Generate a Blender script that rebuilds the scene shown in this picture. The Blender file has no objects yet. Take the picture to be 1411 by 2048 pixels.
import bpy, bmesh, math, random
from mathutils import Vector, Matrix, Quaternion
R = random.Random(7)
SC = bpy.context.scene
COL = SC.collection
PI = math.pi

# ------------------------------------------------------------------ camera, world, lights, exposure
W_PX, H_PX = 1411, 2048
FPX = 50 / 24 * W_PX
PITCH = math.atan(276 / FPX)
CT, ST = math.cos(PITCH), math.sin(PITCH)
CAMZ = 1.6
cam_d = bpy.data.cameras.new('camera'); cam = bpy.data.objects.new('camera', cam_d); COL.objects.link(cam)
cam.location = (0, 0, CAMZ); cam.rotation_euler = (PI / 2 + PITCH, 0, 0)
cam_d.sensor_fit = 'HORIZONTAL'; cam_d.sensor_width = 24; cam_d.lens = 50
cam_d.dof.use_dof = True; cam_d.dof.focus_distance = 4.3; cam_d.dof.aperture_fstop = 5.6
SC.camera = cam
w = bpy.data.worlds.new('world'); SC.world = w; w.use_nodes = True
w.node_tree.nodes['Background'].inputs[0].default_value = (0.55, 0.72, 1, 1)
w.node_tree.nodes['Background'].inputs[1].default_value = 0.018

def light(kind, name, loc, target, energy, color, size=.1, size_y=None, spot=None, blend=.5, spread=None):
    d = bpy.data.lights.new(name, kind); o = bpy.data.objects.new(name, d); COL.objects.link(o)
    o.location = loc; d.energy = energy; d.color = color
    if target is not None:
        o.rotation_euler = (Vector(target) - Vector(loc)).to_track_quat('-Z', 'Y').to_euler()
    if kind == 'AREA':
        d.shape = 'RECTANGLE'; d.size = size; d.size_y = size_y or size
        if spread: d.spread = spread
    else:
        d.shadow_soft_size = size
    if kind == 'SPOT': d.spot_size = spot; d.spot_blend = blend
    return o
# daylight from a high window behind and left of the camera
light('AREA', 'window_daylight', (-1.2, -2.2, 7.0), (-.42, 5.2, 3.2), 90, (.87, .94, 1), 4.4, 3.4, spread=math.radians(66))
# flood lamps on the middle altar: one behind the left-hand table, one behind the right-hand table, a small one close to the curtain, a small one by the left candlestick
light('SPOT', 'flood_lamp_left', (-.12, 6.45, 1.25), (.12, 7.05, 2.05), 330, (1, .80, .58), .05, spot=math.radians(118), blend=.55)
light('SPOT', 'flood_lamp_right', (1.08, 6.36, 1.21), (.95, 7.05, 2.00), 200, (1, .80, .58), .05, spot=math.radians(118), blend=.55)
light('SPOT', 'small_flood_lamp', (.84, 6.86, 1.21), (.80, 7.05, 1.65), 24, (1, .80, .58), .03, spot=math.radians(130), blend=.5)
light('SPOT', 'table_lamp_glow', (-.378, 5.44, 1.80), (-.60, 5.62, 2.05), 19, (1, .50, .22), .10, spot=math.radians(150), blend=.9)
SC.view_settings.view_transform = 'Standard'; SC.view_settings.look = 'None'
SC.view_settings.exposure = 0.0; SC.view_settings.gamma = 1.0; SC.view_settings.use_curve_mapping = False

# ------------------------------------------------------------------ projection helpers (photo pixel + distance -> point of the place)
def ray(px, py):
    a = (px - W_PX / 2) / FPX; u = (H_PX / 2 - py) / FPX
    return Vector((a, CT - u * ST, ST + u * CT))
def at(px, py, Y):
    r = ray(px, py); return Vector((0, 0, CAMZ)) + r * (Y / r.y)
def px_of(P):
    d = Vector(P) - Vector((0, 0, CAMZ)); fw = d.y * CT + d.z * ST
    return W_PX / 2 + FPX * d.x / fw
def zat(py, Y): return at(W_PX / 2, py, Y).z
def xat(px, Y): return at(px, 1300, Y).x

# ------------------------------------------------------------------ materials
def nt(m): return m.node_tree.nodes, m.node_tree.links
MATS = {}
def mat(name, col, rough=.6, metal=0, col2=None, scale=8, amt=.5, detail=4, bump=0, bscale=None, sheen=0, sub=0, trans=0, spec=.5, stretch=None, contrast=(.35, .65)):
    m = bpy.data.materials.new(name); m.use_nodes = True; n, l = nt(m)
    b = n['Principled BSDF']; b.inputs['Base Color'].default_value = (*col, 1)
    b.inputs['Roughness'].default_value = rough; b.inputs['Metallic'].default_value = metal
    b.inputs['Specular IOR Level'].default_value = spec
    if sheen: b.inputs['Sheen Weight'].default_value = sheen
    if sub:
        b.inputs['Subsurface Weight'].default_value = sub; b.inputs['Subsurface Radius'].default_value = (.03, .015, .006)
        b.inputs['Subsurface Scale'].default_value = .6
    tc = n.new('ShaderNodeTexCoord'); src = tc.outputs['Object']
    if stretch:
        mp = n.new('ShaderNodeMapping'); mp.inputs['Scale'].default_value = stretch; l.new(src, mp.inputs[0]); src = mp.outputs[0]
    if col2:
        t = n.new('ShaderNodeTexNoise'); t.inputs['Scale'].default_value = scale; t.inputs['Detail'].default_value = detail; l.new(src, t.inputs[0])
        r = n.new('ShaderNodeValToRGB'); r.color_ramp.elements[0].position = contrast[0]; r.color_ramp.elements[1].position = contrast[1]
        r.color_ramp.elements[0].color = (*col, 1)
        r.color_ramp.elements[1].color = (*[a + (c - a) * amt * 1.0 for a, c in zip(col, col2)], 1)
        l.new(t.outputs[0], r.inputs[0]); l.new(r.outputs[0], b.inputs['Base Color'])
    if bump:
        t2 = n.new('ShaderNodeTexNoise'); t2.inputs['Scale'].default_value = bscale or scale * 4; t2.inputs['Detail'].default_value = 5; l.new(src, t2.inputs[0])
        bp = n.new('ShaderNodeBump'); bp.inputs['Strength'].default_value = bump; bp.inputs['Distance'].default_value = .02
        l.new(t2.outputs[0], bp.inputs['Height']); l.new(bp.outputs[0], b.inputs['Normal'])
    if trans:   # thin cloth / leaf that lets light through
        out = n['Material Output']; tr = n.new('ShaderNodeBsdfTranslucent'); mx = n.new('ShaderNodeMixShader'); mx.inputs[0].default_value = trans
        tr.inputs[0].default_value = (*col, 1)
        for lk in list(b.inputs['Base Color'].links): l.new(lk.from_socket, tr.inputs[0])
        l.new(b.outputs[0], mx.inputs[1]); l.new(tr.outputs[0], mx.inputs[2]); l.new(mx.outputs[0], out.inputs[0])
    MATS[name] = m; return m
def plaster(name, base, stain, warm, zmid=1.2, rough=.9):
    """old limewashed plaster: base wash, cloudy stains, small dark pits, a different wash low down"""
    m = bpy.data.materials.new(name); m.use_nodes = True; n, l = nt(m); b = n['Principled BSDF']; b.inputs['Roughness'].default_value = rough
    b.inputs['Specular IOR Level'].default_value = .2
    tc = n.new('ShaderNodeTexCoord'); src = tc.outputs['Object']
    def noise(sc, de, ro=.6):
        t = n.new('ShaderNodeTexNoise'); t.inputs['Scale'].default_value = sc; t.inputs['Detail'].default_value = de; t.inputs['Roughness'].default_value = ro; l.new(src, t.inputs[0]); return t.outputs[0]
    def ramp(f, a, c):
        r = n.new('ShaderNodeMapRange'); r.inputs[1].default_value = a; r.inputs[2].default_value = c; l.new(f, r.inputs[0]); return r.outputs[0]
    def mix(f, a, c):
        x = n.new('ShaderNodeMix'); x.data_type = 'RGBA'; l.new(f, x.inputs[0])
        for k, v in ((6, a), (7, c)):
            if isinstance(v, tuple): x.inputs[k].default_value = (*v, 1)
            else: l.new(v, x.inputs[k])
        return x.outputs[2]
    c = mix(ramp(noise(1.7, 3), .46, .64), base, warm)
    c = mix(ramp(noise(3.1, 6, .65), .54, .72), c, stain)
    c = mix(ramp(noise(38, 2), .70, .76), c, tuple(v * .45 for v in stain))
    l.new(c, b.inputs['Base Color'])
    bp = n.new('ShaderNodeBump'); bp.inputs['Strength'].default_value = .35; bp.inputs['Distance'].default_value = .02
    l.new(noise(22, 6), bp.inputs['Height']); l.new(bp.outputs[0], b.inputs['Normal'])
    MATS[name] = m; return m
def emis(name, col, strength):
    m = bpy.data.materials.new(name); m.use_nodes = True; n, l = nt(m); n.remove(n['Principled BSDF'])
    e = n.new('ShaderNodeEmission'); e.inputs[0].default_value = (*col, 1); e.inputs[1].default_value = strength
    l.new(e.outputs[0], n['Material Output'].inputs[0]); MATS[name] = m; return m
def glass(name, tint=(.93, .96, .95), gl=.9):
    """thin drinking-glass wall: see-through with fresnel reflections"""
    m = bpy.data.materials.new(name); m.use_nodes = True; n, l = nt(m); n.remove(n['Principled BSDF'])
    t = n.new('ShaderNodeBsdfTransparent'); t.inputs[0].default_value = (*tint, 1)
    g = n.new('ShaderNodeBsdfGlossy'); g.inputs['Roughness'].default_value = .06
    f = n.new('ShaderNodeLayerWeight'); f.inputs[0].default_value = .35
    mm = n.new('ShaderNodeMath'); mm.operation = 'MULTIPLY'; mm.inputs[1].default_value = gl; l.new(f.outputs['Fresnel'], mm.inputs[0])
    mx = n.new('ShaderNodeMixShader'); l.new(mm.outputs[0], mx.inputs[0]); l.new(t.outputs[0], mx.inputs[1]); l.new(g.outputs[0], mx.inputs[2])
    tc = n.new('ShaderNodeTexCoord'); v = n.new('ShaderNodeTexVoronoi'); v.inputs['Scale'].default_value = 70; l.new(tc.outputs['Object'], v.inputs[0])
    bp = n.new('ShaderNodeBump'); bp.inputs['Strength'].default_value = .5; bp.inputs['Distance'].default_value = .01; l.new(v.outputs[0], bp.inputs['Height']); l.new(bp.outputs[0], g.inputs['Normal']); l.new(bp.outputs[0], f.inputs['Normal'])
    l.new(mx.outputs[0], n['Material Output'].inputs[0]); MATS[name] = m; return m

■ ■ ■

Short task = Quote exactly the first line of the data and every line after it through the one holding "w.node_tree.nodes['Background'].inputs[1].default_value = 0.018".

Output of the task =
Generate a Blender script that rebuilds the scene shown in this picture. The Blender file has no objects yet. Take the picture to be 1411 by 2048 pixels.
import bpy, bmesh, math, random
from mathutils import Vector, Matrix, Quaternion
R = random.Random(7)
SC = bpy.context.scene
COL = SC.collection
PI = math.pi

# ------------------------------------------------------------------ camera, world, lights, exposure
W_PX, H_PX = 1411, 2048
FPX = 50 / 24 * W_PX
PITCH = math.atan(276 / FPX)
CT, ST = math.cos(PITCH), math.sin(PITCH)
CAMZ = 1.6
cam_d = bpy.data.cameras.new('camera'); cam = bpy.data.objects.new('camera', cam_d); COL.objects.link(cam)
cam.location = (0, 0, CAMZ); cam.rotation_euler = (PI / 2 + PITCH, 0, 0)
cam_d.sensor_fit = 'HORIZONTAL'; cam_d.sensor_width = 24; cam_d.lens = 50
cam_d.dof.use_dof = True; cam_d.dof.focus_distance = 4.3; cam_d.dof.aperture_fstop = 5.6
SC.camera = cam
w = bpy.data.worlds.new('world'); SC.world = w; w.use_nodes = True
w.node_tree.nodes['Background'].inputs[0].default_value = (0.55, 0.72, 1, 1)
w.node_tree.nodes['Background'].inputs[1].default_value = 0.018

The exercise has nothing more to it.